▸ **Given instruction**
Go from the first line to the line with "plant_urn('stone_urn', 'darker pedestal" and return those lines verbatim, ends included.
##### Data excerpt
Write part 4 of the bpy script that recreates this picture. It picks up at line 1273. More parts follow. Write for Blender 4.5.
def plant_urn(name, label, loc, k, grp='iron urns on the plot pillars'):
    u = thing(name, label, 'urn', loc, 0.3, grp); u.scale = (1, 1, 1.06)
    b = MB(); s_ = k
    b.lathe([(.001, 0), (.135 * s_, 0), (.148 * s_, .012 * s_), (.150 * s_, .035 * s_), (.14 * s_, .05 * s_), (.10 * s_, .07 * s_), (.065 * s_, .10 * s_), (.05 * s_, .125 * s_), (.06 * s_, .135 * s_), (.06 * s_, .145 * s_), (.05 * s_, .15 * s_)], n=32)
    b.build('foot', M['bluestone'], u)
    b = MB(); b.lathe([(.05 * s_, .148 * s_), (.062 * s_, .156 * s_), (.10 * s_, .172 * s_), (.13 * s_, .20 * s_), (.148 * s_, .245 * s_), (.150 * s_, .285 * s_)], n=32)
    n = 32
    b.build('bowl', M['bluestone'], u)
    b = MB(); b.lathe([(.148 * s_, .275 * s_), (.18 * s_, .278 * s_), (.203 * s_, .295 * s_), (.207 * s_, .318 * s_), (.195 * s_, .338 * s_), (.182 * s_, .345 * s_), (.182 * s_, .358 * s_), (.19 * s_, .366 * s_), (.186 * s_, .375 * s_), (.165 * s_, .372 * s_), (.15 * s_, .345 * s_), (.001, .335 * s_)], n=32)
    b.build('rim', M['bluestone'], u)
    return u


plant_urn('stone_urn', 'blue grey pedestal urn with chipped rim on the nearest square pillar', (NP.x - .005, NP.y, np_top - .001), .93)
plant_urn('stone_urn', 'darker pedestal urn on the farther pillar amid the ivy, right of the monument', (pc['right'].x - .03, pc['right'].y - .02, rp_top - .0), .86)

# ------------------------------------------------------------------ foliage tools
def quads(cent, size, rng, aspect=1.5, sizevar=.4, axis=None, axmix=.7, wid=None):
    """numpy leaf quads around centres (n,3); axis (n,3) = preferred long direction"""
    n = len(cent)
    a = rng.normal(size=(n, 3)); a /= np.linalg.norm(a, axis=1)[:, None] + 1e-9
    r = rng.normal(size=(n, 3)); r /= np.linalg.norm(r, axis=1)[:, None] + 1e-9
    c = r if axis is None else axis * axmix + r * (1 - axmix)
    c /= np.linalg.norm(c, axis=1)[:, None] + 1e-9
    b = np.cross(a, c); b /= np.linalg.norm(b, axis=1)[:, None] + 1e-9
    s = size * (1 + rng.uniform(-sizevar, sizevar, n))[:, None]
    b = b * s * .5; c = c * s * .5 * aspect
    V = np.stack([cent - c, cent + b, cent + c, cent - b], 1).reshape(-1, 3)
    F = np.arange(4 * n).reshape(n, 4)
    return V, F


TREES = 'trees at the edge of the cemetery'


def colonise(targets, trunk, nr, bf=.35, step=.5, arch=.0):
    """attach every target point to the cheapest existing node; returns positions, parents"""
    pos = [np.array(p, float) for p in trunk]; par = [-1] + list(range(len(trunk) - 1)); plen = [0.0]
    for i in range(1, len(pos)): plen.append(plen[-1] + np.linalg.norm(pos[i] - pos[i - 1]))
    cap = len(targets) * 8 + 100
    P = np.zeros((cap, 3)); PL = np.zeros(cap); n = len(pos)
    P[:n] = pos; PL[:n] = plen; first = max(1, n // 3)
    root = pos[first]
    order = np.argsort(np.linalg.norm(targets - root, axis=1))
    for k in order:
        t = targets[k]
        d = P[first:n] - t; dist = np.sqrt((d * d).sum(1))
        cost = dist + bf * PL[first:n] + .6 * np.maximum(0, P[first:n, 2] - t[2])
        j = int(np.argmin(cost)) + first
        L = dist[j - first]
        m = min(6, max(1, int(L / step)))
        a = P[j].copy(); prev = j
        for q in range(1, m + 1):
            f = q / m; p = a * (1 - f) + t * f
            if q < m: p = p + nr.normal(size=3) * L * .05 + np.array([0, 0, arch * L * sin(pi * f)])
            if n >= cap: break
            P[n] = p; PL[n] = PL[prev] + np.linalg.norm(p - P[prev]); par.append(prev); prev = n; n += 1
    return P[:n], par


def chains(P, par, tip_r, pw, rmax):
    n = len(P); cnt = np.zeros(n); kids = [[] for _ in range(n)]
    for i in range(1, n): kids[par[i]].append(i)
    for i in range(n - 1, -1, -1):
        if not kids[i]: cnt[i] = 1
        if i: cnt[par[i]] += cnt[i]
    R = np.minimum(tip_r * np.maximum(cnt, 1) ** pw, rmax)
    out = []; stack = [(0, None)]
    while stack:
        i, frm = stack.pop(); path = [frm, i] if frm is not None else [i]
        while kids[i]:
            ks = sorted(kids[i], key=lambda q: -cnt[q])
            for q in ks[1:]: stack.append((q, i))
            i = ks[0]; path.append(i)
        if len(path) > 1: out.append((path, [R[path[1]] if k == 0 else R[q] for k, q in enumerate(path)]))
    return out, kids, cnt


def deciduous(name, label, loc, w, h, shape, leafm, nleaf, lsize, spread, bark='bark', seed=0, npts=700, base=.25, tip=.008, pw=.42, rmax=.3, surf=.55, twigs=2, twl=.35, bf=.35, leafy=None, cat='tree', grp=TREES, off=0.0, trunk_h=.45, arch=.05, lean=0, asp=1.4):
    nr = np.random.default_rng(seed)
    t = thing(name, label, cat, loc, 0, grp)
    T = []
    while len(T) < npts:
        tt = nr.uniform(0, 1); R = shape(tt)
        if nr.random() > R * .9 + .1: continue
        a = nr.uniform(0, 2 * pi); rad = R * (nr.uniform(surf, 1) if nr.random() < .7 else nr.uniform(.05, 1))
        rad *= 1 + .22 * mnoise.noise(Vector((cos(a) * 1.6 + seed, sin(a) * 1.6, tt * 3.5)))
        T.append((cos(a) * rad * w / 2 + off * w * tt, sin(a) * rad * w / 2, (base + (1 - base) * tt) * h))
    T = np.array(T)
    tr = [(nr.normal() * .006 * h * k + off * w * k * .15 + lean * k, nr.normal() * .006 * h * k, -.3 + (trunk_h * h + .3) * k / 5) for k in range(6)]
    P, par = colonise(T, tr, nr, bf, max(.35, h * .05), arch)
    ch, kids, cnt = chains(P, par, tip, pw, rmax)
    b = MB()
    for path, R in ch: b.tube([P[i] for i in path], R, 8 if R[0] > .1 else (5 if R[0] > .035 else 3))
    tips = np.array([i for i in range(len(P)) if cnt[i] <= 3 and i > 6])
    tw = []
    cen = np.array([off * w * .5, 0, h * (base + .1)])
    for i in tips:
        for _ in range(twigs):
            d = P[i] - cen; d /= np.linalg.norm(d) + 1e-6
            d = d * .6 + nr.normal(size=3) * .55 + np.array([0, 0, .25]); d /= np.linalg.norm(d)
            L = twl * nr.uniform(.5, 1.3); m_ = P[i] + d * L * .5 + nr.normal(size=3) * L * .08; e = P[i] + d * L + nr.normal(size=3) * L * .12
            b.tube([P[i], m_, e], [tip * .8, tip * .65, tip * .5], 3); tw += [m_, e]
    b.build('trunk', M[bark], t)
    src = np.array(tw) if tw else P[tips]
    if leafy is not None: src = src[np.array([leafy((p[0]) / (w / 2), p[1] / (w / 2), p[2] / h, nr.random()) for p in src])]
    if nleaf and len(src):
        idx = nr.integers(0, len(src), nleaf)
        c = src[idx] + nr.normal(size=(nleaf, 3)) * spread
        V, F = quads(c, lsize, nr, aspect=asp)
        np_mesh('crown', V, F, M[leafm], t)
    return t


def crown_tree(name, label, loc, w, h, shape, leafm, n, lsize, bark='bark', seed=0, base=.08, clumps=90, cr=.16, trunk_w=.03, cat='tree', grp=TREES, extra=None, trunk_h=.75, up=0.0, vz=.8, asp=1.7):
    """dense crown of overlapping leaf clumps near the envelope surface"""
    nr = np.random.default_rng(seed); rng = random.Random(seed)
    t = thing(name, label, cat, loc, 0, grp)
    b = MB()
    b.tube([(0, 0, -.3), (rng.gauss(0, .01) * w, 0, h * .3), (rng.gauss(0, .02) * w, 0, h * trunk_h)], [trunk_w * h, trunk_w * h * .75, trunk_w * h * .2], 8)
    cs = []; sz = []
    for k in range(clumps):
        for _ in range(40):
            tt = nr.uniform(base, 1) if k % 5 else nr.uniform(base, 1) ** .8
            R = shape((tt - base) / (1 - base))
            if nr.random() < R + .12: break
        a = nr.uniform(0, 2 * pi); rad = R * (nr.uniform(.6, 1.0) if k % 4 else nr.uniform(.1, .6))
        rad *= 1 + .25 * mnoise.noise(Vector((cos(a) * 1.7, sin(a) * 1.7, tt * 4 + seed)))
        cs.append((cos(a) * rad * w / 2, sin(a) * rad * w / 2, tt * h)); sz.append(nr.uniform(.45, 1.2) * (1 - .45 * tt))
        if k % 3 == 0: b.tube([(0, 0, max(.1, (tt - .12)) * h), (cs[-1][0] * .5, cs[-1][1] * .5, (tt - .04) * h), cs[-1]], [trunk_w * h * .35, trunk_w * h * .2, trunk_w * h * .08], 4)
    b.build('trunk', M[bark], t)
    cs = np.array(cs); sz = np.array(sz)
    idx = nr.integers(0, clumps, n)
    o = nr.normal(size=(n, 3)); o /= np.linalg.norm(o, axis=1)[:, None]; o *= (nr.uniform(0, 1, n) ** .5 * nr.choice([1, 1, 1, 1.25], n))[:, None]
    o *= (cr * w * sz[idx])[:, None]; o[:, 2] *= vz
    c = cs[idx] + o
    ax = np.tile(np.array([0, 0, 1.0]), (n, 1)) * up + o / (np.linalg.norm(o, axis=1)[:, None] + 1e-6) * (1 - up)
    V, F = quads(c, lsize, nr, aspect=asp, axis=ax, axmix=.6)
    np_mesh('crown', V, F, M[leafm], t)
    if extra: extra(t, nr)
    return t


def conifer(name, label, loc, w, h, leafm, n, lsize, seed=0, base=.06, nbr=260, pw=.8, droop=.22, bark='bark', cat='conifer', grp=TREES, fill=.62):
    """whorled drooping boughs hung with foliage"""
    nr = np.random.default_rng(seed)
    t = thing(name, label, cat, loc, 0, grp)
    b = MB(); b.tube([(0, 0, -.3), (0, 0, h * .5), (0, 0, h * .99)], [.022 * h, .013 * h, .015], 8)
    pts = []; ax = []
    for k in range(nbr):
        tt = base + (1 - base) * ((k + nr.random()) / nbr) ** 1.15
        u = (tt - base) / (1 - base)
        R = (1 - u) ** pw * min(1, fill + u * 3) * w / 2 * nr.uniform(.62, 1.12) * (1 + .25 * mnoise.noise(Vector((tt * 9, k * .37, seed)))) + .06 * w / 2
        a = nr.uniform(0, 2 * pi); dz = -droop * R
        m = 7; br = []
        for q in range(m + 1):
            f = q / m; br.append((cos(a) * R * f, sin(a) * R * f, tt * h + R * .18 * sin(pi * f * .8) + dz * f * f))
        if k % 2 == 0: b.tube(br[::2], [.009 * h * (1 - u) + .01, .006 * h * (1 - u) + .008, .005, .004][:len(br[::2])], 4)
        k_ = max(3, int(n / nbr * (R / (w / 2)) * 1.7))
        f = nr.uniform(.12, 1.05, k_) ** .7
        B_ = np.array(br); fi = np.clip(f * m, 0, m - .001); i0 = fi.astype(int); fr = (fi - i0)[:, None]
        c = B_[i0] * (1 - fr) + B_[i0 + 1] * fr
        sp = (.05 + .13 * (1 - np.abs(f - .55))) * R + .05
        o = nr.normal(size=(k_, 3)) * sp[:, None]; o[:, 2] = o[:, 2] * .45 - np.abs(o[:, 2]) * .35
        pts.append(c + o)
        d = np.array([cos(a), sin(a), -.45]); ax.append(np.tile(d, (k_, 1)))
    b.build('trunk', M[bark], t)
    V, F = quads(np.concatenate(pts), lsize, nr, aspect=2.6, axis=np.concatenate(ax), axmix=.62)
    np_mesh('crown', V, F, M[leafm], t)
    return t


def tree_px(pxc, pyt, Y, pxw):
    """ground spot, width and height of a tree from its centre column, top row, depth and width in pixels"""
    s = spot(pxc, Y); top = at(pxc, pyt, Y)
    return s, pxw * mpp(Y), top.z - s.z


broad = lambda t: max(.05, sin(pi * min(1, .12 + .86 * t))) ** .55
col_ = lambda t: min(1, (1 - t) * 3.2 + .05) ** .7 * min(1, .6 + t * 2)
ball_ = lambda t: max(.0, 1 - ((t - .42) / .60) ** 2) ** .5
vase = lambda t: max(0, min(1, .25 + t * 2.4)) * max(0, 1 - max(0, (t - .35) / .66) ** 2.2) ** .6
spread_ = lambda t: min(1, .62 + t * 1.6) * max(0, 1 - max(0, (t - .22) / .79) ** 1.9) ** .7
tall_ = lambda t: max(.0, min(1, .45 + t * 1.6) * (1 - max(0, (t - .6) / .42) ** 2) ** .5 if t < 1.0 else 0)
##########
▸ **Task answer**
Write part 4 of the bpy script that recreates this picture. It picks up at line 1273. More parts follow. Write for Blender 4.5.
def plant_urn(name, label, loc, k, grp='iron urns on the plot pillars'):
    u = thing(name, label, 'urn', loc, 0.3, grp); u.scale = (1, 1, 1.06)
    b = MB(); s_ = k
    b.lathe([(.001, 0), (.135 * s_, 0), (.148 * s_, .012 * s_), (.150 * s_, .035 * s_), (.14 * s_, .05 * s_), (.10 * s_, .07 * s_), (.065 * s_, .10 * s_), (.05 * s_, .125 * s_), (.06 * s_, .135 * s_), (.06 * s_, .145 * s_), (.05 * s_, .15 * s_)], n=32)
    b.build('foot', M['bluestone'], u)
    b = MB(); b.lathe([(.05 * s_, .148 * s_), (.062 * s_, .156 * s_), (.10 * s_, .172 * s_), (.13 * s_, .20 * s_), (.148 * s_, .245 * s_), (.150 * s_, .285 * s_)], n=32)
    n = 32
    b.build('bowl', M['bluestone'], u)
    b = MB(); b.lathe([(.148 * s_, .275 * s_), (.18 * s_, .278 * s_), (.203 * s_, .295 * s_), (.207 * s_, .318 * s_), (.195 * s_, .338 * s_), (.182 * s_, .345 * s_), (.182 * s_, .358 * s_), (.19 * s_, .366 * s_), (.186 * s_, .375 * s_), (.165 * s_, .372 * s_), (.15 * s_, .345 * s_), (.001, .335 * s_)], n=32)
    b.build('rim', M['bluestone'], u)
    return u


plant_urn('stone_urn', 'blue grey pedestal urn with chipped rim on the nearest square pillar', (NP.x - .005, NP.y, np_top - .001), .93)
plant_urn('stone_urn', 'darker pedestal urn on the farther pillar amid the ivy, right of the monument', (pc['right'].x - .03, pc['right'].y - .02, rp_top - .0), .86)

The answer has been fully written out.